Now add to that hubris entire generations of Mainland Chinese, be it leaders or the general population, brought up in the Deng years and after, all the way through the boom times of Hu, who knew nothing about how China opened up, and what China was like when it was previously out in the cold internationally before Nixon's visit in 1972 and Deng's opening up of the Chinese economy and manufacturing capacity to the world. They've been brought up only to know of how much the world wanted them. Wanted their money, wanted their customs, wanted their production factories. Post-Cold War globalisation was practically fuelled by China being the world's factory. Hell, the whole concept of globalisation would never have happened if not for China's labour and factory output in producing pretty much every single tat and necessity the world needed and wanted.
Combine "I'm big enough on my own" with "all of you in the world needed and wanted us for so long, look who's the valued one here", and you get a sort of societal and political "big-headedness". It's ego and pride before a fall multiplied by 1.4 billion times under a microscope. and the rest of the world is relatively helpless to give them a dose of reality along the lines of "we giveth, and we can taketh", because not many countries in the world now can afford to wean themselves off demand for Chinese-produced goods, even if they could afford and survive weaning themselves off China as their main export market fuelling their own economic growths.
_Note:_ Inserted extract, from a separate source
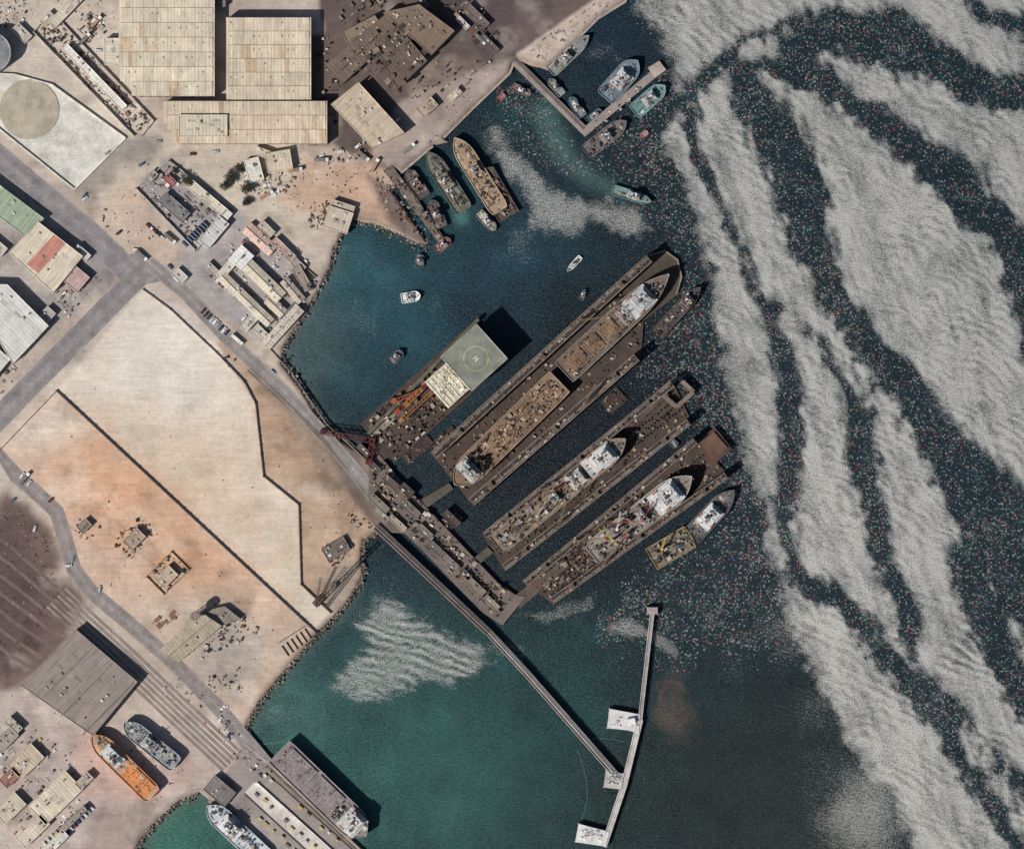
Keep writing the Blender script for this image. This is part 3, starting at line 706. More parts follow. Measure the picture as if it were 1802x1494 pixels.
# ------------------------------------------------------------- trestle & jetty
mb=MB()
A1=[P(662,926),P(860,1112)];A2=[P(860,1112),P(925,1182),P(1088,1368)]
mb.strip(A1,6.0,3.6,4.4,lin((118,107,100)),2); mb.strip(A2,5.0,3.6,4.4,lin((160,152,145)),2)
def off(p,q,o):
    dx,dy=q[0]-p[0],q[1]-p[1];l=math.hypot(dx,dy);return (-dy/l*o,dx/l*o)
path=[P(662,926),P(860,1112),P(925,1182),P(1088,1368)]
for o,c in ((-1.8,(100,90,84)),(0,(180,172,164)),(1.6,(84,76,72)),(2.4,(176,168,161))):
    for i in range(3):
        ox,oy=off(path[i],path[i+1],o); mb.rod((path[i][0]+ox,path[i][1]+oy,4.9),(path[i+1][0]+ox,path[i+1][1]+oy,4.9),.26,lin(tuple(int(v*(.72,.9,1)[i]) for v in c)))
for i in range(3):
    p,q=path[i],path[i+1];L=math.hypot(q[0]-p[0],q[1]-p[1]);n=int(L/8)
    for k in range(n):
        t=(k+.5)/n
        for o in (-2.3,2.3):
            ox,oy=off(p,q,o); mb.cyl(p[0]+(q[0]-p[0])*t+ox,p[1]+(q[1]-p[1])*t+oy,-4,.4,7.6,lin((120,108,98)),6)
mb.makew('trestle_pier')
mb=MB(); pj=[P(1148,1074),P(1126,1265),P(1098,1380),P(1062,1488)]
mb.strip(pj[:2],2.8,3.4,4.1,lin((156,148,142)),2); mb.strip(pj[1:],4.4,3.4,4.1,lin((184,178,172)),2)
for q,c in (([(1138,1068),(1157,1068),(1157,1080),(1138,1080)],(160,146,141)),([(1072,1246),(1126,1256),(1124,1290),(1106,1284),(1068,1280)],(200,196,192)),([(1018,1448),(1072,1462),(1066,1488),(1012,1480)],(210,208,204)),([(1066,1352),(1098,1360),(1094,1388),(1062,1384)],(186,180,174))):
    mb.prism(wp(q),2.8,4.6,lin(c),2); 
    for (x,y) in wp(q): mb.cyl(x,y,-4,.6,6.8,lin((140,130,120)),8)
for k in range(60):
    x,y=rnd.choice([(rnd.uniform(1076,1120),rnd.uniform(1258,1280)),(rnd.uniform(1022,1064),rnd.uniform(1460,1478)),(rnd.uniform(1070,1092),rnd.uniform(1360,1380))]); X,Y=P(x,y)
    mb.box(X,Y,4.6,rnd.uniform(.6,2.2),rnd.uniform(.5,1.6),rnd.uniform(.4,1.2),lin(rnd.choice([(226,224,220),(190,184,178),(168,162,156)])),.2)
X,Y=P(1110,1268); mb.box(X,Y,4.6,6,4,3,lin((226,224,220)),.2)
for i in range(3):
    for o in (-1.9,1.9):
        ox,oy=off(pj[i],pj[i+1],o if i else o*.7); mb.rod((pj[i][0]+ox,pj[i][1]+oy,4.9),(pj[i+1][0]+ox,pj[i+1][1]+oy,4.9),.16,lin((216,212,206)))
for i in range(3):
    p,q=pj[i],pj[i+1];L=math.hypot(q[0]-p[0],q[1]-p[1]);n=int(L/9)
    for k in range(n):
        t=(k+.5)/n; mb.cyl(p[0]+(q[0]-p[0])*t,p[1]+(q[1]-p[1])*t,-4,.6,7.4,lin((140,130,120)),6)
mb.makew('mooring_jetty')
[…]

This is even more painfully so for much of the developed West, which is now reaping the dark side of globalisation and transformations into service and knowledge economies without commensurate preservation of their production economic segments.
Because you can't clothe yourself with knowledge or services alone. Neither can you use them to clean your house, watch the news in your living room, gift something physical to your kids at Christmas. You get the gist.
I won't hold out hope for China under the CCP to "learn to play to the global gallery". Not till their pride and ego gets thoroughly cut down to size enough for them to decide to be an equal partner in global cooperation and integration.